A view of Stuyvesant Town and Peter Cooper Village near 1st ave. and 16th St. in Manhattan on Tuesday, Oct. 20, 2015.
A view of Stuyvesant Town and Peter Cooper Village near 1st ave. and 16th St. in Manhattan on Tuesday, Oct. 20, 2015. Photo Credit: AFP / Getty Images / Kena Betancur

You gotta be in it to win it.

Peter Cooper Village/Stuyvesant Town is conducting a lottery for 15,000 waiting list positions which will be used to fill 5,000 “affordable” apartments as they become available, City Council Member Daniel R. Garodnick announced Tuesday.

After long negotiations with the complex’s owners, The Blackstone Group and Ivanhoe Cambridge, the city managed to get 5,000 of the 11,250 units in the massive complex — once a shangri-la of middle class Manhattan life — designated as “affordable” until at least 2035.

Applications are on line at www.pcvstlottery.com and must be received by March 31.

Applicants must plan to use their apartment as a primary residence, cannot have combined assets of more than $250,000 and all members of a household cannot be students. Preference will be given to residents of the city.

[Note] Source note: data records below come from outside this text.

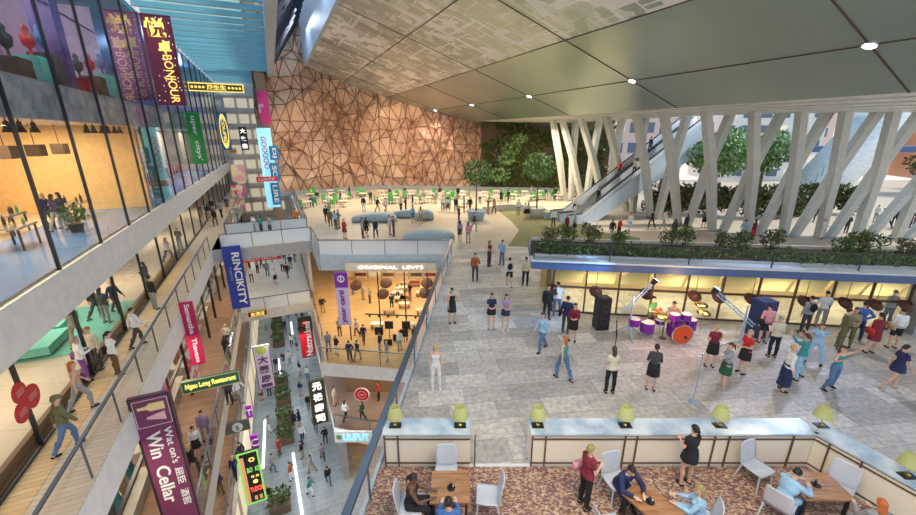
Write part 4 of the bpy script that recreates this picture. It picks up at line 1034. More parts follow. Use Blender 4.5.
# neon sign
o, w, h = sgn('neon_sign', (236, 454), (258, 449), (246, 505), 20.9, 'lit green and red advertising sign over the street', 'black_plastic', border='glow_green', bw=.10)
MB().box((-w * .33, -.15, .08), (w * .2, h * .9, .02)).build('side_panel', mat('neon_orange', (.80, .42, .18), .5, emit=(.9, .4, .15), es=.4), o, local=True)
lettering(o, 'BO  KII', w * .13, h * .16, 'glow_green', w=w * .58, h=h * .09, z=.09, bold=.02); lettering(o, 'TUDOR', w * .13, -h * .22, 'glow_red', w=w * .60, h=h * .09, z=.09, bold=.02)
mb = MB()
for k in range(6): a = k * PI / 3; mb.ell((w * .13 + .12 * math.cos(a), h * .34 + .12 * math.sin(a), .09), (.055, .055, .02), None, 8, 4)
for x, y in ((.02, .02), (.24, .02)): 
    for k in range(5): a = k * PI * .4; mb.ell((w * x + w * .02 + .06 * math.cos(a), h * y + .06 * math.sin(a), .09), (.035, .035, .02), None, 6, 4)
mb.build('flower_emblem', 'glow_gold', o, local=True)
MB().lathe([(.10, 0), (.13, 0), (.13, .03), (.10, .03)], (w * .13, -h * .08, .08), 14).build('shield_emblem', 'glow_gold', o, local=True)
MB().box((w * .02, -h * .40, .08), (w * .14, h * .08, .02)).box((w * .26, -h * .40, .08), (w * .14, h * .08, .02)).build('orange_mark', 'neon_orange', o, local=True)
# vertical pale chinese sign
o, w, h = sgn('vertical_sign', (252, 347), (269, 345), (263, 389), 33.0, 'tall pale vertical sign with mauve characters and a green emblem over the street', mat('sign_lilac', (.72, .60, .72), .5), border='dark_metal', bw=.05)
MB().lathe([(w * .32, 0), (w * .32, .03)], (0, h * .40, .06), 16).build('emblem', mat('lime_disc', (.45, .55, .10), .5), o, local=True)
for k, c_ in enumerate('大藥房'): lettering(o, c_, 0, h * (.18 - .22 * k), mat('print_purple', (.12, .03, .14), .5), w=w * .62, h=h * .17, z=.08, bold=.02)
MB().box((0, -h * .42, .08), (w * .7, h * .08, .02)).build('foot_panel', 'print_purple', o, local=True)
# dark lit characters sign
o, w, h = sgn('vertical_sign', (307.5, 382), (324, 378), (313, 425), 27.5, 'dark vertical sign with glowing cream characters at the right of the street', mat('sign_black', (.03, .025, .02), .4), border='gold_metal', bw=.03)
for k, c_ in enumerate('元祿壽司'): lettering(o, c_, 0, h * (.37 - .245 * k), 'glow_white', w=w * .56, h=h * .17, z=.08, bold=.03)
# red black nutcracked sign
o, w, h = sgn('vertical_sign', (297, 318), (311, 316), (303, 358), 33.0, 'red and black vertical sign with white script at the right of the street', 'sign_black', thick=.12)
MB().box((0, -h * .16, .065), (w * .94, h * .64, .02)).build('red_panel', mat('sign_red', (.62, .01, .02), .4), o, local=True)
MB().ell((0, h * .34, .07), (w * .3, h * .07, .02)).build('picture_mark', 'sign_red', o, local=True)
lettering(o, 'Nutcracked', w * .1, -h * .04, 'sign_white', w=w * .5, h=h * .84, rot=PI / 2, z=.09, bold=.02)
# small purple signs
o, w, h = sgn('vertical_sign', (245, 407), (251, 405), (247, 418), 27, 'small purple sign on the lowest gallery edge, upper of two', 'cloth_purple' if False else mat('sign_purple', (.35, .02, .40), .5), group='small purple signs')
lettering(o, 'T', 0, 0, 'sign_white', h=h * .5, z=.08)
o, w, h = sgn('vertical_sign', (249.5, 436), (257, 434), (253, 449), 23.5, 'small purple sign on the lowest gallery edge, lower of two', 'sign_purple', group='small purple signs')
lettering(o, 'C', 0, 0, 'sign_white', h=h * .5, z=.08)
# oval emblem sign
o, w, h = sgn('shop_sign', (224, 425), (249, 420), (225, 435), 22.8, 'dark shop sign with a white oval emblem across the lower gallery', mat('sign_darkgrey', (.13, .14, .13), .5))
MB().ell((0, 0, .08), (w * .22, h * .46, .03), None, 20, 6).build('oval_emblem', 'sign_white', o, local=True)
lettering(o, '5', 0, 0, 'sign_darkgreen', h=h * .45, z=.12)
# big maroon sign at the top left; paler board imitates its glass reflection
mat('sign_maroon', (.20, .02, .06), .5); mat('reflected_violet', (.34, .14, .30), .5)
for TL, TR, BL, m, lb, lm in (((139, 13), (170, 17), (151, 105), 'sign_maroon', 'large maroon sign with golden lettering at the top left, hung outside the glass', 'glow_gold'), ((101, 9), (137, 14), (124, 100), 'reflected_violet', 'paler violet board imitating the reflection of the maroon sign in the glass', mat('reflected_gold', (.75, .50, .30), .5))):
    s_ = 34.3; o, w, h = sgn('shop_sign', TL, TR, BL, s_, lb, m, border='sign_maroon', bw=.06)
    lettering(o, '卓', w * .12, h * .16, lm, w=w * .44, h=h * .14, z=.09, bold=.03); lettering(o, '悦', -w * .08, h * .36, lm, w=w * .7, h=h * .2, z=.09, bold=.03)
    lettering(o, 'BONJOUR', w * .1, -h * .2, lm, w=w * .40, h=h * .54, rot=-PI / 2, z=.09, bold=0)
    mb = MB(); random.seed(2)
    for _ in range(46): mb.box((random.uniform(-.45, .45) * w, random.uniform(-.47, .47) * h, .08), (.05, .05, .02))
    mb.build('bulb_dots', 'glow_white' if m == 'sign_maroon' else 'sign_white', o, local=True)
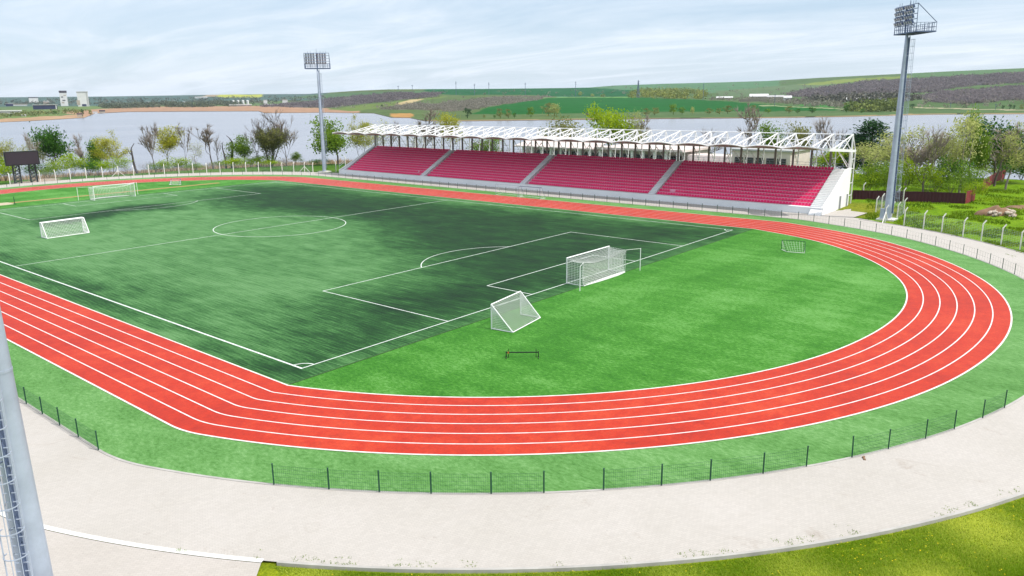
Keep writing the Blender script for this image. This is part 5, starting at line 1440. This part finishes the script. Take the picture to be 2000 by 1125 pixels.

Rents and earning limits are based on area median income: A person making $36,300 – $48,400 would pay $1,210 a month for a studio apartment but a person earning $74,850 – $99,825 would pay $2,495 for the same unit.

Five bedroom apartments – which would be inhabited by five to 10 people will rent for $4,560 a month to households making $136,800 to $210,870 a year.

The lottery will randomly order applications from one to 15,000. Applicants selected for the list will be required to pay filing fees of $50 to $75 to determine eligibility. (And yes, a poor credit history could kick you out of consideration.)

“Some residents have expressed concern about new residents arriving via the lottery process, said Dennis Mulligan, 78, a retired NYPD homicide detective who has lived in Stuy town since 1987.

But most agree that families who plan to stay are “preferable to the students,” in the complex who pay market rates and overcrowd apartments, he said. “The students party, get drunk and leave a mess in the hallways,” Mulligan said.